Rating: 8/10

WIBG, formerly known as Wooden Indian Burial Ground, are one of America’s finest garage rock offerings and they emerge from the Portland undergrowth to offer their third album, Winnie & The Nihilist, being released by Belgian DIY label EXAG Records.

WIBG are in a state of designed perpetual flux, but since 2012 have found steady ground with Justin Fowler and Dan Galucki continuing to compose shimmering, yet spasmodic psychedelia. In 2016 they were joined by Nathan Moore and Cory Gray and the quartet have found an accepted form of chaotic cohesion. 2016 LP How’s Your Favourite Dreamer? also released on EXAG saw them shoot to awareness and they have toured on the back of its release, ever increasing their fan base.
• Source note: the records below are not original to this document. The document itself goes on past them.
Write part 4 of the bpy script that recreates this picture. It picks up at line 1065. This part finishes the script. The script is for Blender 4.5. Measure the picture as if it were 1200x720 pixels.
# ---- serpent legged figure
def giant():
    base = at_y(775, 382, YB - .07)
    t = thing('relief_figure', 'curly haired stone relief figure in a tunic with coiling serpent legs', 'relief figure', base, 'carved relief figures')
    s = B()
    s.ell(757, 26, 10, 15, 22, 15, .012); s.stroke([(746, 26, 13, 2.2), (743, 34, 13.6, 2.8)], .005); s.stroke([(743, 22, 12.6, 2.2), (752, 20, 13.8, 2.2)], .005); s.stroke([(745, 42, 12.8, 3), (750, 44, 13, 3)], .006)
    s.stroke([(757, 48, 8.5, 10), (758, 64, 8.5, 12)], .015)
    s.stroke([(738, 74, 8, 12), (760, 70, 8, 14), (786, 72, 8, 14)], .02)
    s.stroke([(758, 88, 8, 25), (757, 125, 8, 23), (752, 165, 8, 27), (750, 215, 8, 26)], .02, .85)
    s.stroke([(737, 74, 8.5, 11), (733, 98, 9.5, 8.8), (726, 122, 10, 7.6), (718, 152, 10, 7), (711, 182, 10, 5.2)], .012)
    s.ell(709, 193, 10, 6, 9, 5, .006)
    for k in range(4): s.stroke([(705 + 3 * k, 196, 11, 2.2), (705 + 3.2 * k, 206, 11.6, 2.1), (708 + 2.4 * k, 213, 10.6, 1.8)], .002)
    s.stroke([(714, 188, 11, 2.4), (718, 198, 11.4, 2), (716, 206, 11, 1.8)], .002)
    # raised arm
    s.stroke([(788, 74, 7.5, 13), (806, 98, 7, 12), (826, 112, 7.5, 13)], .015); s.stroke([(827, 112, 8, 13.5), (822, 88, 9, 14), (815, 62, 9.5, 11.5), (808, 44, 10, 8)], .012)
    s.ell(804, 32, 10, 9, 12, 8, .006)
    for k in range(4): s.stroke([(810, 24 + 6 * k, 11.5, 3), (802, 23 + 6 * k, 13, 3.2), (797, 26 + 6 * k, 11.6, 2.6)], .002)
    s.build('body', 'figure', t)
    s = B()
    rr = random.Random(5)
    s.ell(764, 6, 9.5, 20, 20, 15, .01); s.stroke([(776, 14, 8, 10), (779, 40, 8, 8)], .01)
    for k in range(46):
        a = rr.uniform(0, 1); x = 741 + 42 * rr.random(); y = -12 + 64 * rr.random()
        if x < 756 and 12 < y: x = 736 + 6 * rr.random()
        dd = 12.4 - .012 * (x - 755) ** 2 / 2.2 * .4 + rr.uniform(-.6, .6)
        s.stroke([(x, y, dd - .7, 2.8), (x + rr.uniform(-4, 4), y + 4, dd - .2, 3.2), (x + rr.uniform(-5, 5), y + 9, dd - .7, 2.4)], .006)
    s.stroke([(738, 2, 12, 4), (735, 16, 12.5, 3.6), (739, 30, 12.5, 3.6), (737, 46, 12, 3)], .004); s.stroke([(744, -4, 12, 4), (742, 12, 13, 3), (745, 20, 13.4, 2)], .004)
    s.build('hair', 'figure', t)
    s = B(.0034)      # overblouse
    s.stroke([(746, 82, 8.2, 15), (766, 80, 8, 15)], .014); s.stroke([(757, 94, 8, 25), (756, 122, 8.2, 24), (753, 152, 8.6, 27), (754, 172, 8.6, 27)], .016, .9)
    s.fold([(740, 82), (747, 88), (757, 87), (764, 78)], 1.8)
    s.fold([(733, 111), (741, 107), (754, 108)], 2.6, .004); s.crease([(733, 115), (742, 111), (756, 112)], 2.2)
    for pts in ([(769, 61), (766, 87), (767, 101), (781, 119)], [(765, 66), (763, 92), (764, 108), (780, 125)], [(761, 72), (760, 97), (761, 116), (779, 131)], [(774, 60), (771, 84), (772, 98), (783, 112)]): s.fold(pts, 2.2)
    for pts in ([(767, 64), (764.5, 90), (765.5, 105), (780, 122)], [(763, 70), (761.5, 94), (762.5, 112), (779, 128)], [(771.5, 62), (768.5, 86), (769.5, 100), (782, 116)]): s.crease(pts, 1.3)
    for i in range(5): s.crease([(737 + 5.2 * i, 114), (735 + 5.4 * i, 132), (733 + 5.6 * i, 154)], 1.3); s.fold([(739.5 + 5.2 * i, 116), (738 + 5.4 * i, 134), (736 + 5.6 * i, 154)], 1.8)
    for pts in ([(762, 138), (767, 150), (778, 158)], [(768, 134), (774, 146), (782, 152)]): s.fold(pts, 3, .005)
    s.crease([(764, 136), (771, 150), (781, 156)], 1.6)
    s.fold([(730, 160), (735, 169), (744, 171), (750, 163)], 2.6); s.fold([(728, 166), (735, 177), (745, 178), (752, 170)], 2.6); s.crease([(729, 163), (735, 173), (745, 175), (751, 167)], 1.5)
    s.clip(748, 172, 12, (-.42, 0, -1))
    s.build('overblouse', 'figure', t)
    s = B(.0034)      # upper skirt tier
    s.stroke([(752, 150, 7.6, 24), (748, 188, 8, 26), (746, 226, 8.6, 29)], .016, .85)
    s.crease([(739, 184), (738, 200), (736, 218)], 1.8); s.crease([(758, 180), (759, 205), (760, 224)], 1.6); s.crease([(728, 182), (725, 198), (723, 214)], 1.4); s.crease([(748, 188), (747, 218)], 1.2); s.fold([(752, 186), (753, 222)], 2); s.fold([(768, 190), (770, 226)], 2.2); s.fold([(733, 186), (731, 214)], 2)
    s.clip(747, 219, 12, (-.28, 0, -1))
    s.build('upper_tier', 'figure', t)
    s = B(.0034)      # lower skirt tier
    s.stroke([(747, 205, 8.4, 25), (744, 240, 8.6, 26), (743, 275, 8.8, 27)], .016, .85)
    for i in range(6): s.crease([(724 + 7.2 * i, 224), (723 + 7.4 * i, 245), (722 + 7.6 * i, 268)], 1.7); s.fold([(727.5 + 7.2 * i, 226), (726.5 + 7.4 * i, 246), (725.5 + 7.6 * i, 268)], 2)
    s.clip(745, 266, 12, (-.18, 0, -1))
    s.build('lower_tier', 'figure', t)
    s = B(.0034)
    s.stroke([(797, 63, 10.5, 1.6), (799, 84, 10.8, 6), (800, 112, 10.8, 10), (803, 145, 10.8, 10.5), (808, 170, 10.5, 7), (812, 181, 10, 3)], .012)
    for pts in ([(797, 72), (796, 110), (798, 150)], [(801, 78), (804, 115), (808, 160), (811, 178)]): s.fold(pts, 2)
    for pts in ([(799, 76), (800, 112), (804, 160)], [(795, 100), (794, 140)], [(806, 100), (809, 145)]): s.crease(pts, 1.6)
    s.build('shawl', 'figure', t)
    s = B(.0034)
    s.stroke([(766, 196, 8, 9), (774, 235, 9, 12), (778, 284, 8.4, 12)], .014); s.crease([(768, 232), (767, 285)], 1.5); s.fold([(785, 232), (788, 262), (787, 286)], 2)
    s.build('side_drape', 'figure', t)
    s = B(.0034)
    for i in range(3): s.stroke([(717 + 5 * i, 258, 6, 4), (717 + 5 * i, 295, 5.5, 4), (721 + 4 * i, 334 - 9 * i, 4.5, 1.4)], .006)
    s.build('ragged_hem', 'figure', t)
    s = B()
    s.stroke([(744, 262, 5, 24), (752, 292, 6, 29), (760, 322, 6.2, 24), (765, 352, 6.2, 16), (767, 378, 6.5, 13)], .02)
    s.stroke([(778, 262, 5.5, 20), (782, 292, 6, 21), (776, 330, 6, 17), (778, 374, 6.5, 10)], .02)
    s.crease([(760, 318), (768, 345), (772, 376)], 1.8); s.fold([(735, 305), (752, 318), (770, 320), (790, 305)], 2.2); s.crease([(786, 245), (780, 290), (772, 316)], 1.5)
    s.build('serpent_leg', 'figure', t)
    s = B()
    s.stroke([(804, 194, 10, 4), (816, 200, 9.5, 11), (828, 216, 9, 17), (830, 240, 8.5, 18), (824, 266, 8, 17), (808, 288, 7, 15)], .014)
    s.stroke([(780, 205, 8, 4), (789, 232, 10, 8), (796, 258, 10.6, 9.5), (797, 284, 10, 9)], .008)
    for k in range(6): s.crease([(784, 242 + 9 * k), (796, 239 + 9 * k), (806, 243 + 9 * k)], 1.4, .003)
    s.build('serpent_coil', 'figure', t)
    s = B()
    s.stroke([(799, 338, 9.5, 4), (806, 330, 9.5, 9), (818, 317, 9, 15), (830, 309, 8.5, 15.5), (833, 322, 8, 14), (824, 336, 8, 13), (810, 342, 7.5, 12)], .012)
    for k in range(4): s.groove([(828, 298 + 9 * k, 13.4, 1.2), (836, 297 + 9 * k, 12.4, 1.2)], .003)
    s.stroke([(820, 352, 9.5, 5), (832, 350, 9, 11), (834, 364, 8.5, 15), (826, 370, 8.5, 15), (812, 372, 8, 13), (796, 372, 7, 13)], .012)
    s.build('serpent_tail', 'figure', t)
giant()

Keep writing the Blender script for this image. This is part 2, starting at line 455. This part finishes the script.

Opening with title track ‘Winnie & The Nihilist’, the nine track offering wastes no time in asserting its presence. Its noise funk beginning and multi vocal approaches creates a swaying jive before the temp slows mid track to a rolling crawl. ‘Sunshine’ ups the anti and provides a dose of California vibes with its surf rock rolling notes and bouncy countenance, aptly named it seems. ‘Turned On & Terrified’ continues this theme but adds fuzzy guitar and interesting synth noise randomly dispersed throughout the track. ‘Dead Moon Night’ channels some fine punk and combines with a haunting western inspired guitar riff and a throbbing bass line.

‘Allison’ returns to surf rock origins but adds some more traditional psychedelic vibes in the shape of a multi-instrumental, with everything working in unison to create a dreamy soundscape. ‘Girls on Bikes’ with its provocative lyrics is a lot of fun whilst ‘Sloth Moth’ utilises an organ synth effect to achieve depth and a somewhat sinister edge; in fact not dissimilar to that used by The Crazy World of Arthur Brown. ‘Somebody Else’ serves as a brief, intense respite from the deeper tracks it sides with. Concluding ‘Never The Same #2’ draws the album neatly to a close, returning in many ways to the feel created at the start of the LP and the noise ending perfectly suits the DIY approach conveyed by the album as a whole.

WIBG use layers of sound which evade focusing on any individual elements thus creating a buoyant whole. They create something more than songs with their playful traversing of genre and sound, unafraid to reach for the higher echelons of musical complexity.